Tristano definitely broke ground with that album, although sadly he never became a celebrated jazz innovator and for many jazz fans he is still mostly unknown. Jazz musicians today may be aware of the Lennie Tristano School, a concept of jazz composition and improvisation that can be heard in recordings by Lee Konitz and Warne Marsh, who played with Tristano in the 40s and 50s. For a taste of that school of thought, listen to their album also recorded in 1955 and released by Atlantic, ‘Lee Konitz with Warne Marsh’. Nesuhi Ertegun, founder of the jazz division at Atlantic Records, gave his artists full artistic freedom, and in the case of Lennie Tristano the agreement declared that he will be his own music director with complete freedom to put out anything on the label he likes. ‘Turkish Mambo’ which has nothing to do with Turkish music nor the mambo style, is a reference to Ertegun’s ethnic background.

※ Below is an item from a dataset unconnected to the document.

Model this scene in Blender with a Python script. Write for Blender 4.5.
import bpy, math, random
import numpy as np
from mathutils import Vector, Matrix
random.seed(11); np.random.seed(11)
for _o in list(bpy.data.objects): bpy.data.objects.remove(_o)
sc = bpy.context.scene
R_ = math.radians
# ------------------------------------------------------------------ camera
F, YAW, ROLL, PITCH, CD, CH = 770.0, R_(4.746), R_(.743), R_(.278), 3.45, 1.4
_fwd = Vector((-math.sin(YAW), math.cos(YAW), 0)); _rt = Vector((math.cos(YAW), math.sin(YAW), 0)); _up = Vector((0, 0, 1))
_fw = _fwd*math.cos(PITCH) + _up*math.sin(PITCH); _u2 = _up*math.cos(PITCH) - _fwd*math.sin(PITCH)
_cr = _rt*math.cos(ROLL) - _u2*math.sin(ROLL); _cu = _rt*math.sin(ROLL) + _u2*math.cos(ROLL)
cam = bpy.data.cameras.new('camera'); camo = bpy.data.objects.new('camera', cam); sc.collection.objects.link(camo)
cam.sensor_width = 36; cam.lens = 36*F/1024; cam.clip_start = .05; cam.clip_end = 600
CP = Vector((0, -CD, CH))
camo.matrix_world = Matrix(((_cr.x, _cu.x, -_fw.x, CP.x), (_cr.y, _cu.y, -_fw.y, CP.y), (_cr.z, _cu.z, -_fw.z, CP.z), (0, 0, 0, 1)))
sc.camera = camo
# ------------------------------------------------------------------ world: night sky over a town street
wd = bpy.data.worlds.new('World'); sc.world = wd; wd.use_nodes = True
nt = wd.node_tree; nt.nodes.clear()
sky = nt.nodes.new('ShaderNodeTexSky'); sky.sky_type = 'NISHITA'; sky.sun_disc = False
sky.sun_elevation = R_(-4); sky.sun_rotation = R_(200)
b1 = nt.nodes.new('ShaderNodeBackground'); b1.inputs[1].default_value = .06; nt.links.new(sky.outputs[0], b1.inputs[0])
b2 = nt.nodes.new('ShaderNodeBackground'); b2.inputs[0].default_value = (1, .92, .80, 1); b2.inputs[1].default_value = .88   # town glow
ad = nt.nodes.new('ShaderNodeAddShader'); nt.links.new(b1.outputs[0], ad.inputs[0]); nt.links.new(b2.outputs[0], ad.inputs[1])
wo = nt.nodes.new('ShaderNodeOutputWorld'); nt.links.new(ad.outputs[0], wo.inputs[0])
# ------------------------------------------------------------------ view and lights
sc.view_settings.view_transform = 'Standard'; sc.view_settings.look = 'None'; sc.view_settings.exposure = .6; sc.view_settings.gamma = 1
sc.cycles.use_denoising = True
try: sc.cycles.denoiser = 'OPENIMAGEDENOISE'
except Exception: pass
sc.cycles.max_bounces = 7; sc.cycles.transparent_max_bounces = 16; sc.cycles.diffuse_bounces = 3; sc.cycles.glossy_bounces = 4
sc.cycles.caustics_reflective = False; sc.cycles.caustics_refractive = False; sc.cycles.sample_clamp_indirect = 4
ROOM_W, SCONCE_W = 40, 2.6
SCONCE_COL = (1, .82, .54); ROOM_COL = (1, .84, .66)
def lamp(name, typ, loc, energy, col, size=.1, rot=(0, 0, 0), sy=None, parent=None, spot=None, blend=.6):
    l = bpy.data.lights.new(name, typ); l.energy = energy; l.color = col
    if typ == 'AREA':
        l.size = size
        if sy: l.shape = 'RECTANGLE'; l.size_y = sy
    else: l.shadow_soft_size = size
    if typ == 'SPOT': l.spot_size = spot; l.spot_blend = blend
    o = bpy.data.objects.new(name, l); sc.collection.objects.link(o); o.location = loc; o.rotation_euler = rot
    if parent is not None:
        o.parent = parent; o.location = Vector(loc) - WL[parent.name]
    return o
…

Artistic freedom aside, the controversy over the first Tristano album made the label more cautious with the second album. Jazz critic Barry Ulanov wrote in the liner notes to The New Tristano released in Feb 1962: “Some idea of the extent to which this collection is a unified display of feeling may be gathered from the fact that everything he except one track comes from one tape”.

Tristano was not the last to overdub himself playing multiple piano parts. Bill Evans used the concept in 1963 with another milestone record, ‘Conversations with Myself’, recording three piano tracks. No doubt the spirit of that 1956 recording by Tristano was there. When asked about his influences, Bill Evans said: “above all Bud Powell and the thoughts of Lennie Tristano. I am indirectly influenced by Lennie Tristano through Lee Konitz, he is at top of my list and Warne Marsh, but only by album listening”.